Jackrabbits are a species of least concern in Kansas, with a liberal bag limit of 10 jacks per day and a year-round season. Though few hunters target jacks, harvest numbers help shed some light on jackrabbit numbers. Last season, an estimated 1,625 hunters in Kansas killed about 3,575 jackrabbits. Most of those were likely opportunistic shots taken by pheasant hunters. In 2006 to 2007 (the earliest year for which data was available), some 3,640 hunters killed about 57,900 jackrabbits. This difference is less a reflection of declining rabbit numbers than an example of a spike in their population cycle.

rabbit cull
Jackrabbits inside a western Kansas corral between 1934 and 1936. The participants and onlookers wear mostly sober expressions, though a few are smiling. | kansasmemory.org, Kansas State Historical Society, copy and reuse restrictions apply

“Now you don’t see many jackrabbits in the daytime,” says Gatschet, who still lives with his wife in Hays, in the same house the couple lived in during the 1950s. “We used to see a lot of them in the daytime when we were younger. But I understand from some of my friends who hunt that they still have some north of Hays, but you have to know which field to go to get them.”

In the 10 years Prendergast has worked as KDWP’s small-game specialist, he can’t recall a single complaint about jackrabbits. 

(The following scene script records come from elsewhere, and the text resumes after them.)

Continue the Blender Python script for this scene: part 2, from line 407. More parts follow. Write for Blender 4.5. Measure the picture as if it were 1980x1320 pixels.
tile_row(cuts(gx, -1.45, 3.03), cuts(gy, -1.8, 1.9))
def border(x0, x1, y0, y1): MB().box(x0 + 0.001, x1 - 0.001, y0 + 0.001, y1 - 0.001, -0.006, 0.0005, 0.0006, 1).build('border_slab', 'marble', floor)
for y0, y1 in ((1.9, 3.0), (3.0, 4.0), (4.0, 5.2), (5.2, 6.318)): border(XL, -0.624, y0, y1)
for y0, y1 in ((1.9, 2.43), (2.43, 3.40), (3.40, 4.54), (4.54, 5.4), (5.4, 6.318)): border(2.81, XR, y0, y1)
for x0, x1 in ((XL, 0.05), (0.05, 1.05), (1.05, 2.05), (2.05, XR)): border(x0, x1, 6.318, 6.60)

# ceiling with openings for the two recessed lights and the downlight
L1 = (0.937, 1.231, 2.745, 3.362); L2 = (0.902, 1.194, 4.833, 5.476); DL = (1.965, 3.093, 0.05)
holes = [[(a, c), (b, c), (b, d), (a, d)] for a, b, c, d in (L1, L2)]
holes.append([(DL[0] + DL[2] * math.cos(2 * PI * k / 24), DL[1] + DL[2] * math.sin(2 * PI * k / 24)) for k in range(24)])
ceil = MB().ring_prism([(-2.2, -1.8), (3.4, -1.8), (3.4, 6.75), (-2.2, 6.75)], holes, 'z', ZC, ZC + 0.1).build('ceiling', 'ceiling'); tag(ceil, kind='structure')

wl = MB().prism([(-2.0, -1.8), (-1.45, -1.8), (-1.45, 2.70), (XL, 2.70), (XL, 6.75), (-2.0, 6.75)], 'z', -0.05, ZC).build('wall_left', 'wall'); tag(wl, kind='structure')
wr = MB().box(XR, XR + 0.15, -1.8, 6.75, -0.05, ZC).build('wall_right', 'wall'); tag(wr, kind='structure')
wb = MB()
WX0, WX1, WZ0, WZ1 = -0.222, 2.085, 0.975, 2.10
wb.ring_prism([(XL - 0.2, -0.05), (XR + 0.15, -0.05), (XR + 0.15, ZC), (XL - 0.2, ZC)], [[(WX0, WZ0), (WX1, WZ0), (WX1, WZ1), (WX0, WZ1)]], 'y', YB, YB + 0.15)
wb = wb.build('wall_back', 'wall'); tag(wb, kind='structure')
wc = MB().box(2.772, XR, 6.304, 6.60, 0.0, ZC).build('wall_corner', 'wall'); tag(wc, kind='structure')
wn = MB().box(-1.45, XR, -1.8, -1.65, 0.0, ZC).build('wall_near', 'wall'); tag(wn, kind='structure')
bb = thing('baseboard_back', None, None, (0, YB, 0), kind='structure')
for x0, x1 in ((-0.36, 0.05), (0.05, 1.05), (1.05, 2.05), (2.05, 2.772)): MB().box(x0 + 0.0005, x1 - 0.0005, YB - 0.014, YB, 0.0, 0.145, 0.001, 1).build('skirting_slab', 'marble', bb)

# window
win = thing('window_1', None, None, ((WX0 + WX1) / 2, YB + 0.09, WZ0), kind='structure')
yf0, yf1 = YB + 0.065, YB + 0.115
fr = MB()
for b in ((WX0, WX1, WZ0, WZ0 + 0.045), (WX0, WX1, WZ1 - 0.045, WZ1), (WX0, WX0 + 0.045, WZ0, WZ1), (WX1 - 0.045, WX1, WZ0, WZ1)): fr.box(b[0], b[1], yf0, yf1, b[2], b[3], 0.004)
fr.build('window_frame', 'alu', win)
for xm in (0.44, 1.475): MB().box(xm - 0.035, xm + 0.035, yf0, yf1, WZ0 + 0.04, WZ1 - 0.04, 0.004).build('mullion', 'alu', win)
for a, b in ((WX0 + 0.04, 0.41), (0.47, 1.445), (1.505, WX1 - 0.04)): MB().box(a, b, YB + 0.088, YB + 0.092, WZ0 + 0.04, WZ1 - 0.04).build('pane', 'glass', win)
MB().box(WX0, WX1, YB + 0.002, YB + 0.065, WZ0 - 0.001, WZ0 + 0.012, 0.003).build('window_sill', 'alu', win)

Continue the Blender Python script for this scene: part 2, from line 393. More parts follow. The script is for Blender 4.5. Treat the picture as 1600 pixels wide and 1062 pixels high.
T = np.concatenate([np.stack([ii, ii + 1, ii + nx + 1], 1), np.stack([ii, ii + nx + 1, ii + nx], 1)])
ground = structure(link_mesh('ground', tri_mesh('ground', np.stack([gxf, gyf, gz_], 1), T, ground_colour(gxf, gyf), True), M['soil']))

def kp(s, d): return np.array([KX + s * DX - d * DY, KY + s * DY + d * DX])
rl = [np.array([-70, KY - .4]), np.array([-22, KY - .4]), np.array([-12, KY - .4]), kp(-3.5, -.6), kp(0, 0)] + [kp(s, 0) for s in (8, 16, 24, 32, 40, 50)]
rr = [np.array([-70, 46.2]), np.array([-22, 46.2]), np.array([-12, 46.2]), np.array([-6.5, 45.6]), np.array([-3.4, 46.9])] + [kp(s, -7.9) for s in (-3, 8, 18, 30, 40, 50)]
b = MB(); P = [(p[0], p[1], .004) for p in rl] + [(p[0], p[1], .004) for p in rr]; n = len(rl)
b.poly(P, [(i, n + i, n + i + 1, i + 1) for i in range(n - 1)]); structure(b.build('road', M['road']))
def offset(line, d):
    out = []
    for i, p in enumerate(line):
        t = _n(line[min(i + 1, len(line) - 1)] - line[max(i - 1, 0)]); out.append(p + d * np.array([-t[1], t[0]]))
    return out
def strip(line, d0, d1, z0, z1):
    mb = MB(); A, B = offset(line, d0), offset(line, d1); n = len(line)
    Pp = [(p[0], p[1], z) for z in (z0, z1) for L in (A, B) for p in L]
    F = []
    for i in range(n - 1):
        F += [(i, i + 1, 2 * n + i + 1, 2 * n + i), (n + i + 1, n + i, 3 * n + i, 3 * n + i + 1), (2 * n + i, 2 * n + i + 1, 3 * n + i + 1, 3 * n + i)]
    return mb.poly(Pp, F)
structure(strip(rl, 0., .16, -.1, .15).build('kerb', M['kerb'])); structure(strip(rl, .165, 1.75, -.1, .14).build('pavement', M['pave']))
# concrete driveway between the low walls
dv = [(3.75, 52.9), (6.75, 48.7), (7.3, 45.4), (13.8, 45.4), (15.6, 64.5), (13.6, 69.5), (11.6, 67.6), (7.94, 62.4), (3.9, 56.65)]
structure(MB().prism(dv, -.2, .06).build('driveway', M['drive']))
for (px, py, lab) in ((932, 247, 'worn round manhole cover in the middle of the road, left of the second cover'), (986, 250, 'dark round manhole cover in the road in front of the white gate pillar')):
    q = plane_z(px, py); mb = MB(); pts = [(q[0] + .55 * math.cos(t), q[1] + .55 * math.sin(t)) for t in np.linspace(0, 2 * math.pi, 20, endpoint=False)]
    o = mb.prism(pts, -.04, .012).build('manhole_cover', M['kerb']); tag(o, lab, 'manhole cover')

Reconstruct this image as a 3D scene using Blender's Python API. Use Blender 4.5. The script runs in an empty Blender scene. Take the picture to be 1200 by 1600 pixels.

“We don’t really see the densities of jackrabbits we once did,” says Prendergast. “So it may be that we’re not noticing the small damage that a few jackrabbits cause over what was the perceived damage. Even in the Dust Bowl, the jackrabbits were something of a scapegoat. [People] needed something to blame for the crops failing and eating what little was out there. Realistically the jackrabbits probably were eating the brushy, weedy stuff that wasn’t really impacting the farmers. The crops were failing anyway.”

AS HIS FELLOW Kansans clubbed the trapped jackrabbits to death, Paul Gatschet mostly just watched, his hickory spoke hanging by his side as volunteers shouted and swatted and swore.

“To hear the rabbits, that ‘eh eh eh,’”—Gatschet imitates the panicked bleat of a rabbit in distress “it was a dramatic thing. We went out there thinking we were going to help the farmers. But I left with the feeling they were just God’s creatures. They were just rabbits. They had to eat. So what do you eat? There’s wheat, so help yourself to the farmer’s wheat. And they did. I didn’t feel good about it, and I never went on another drive.”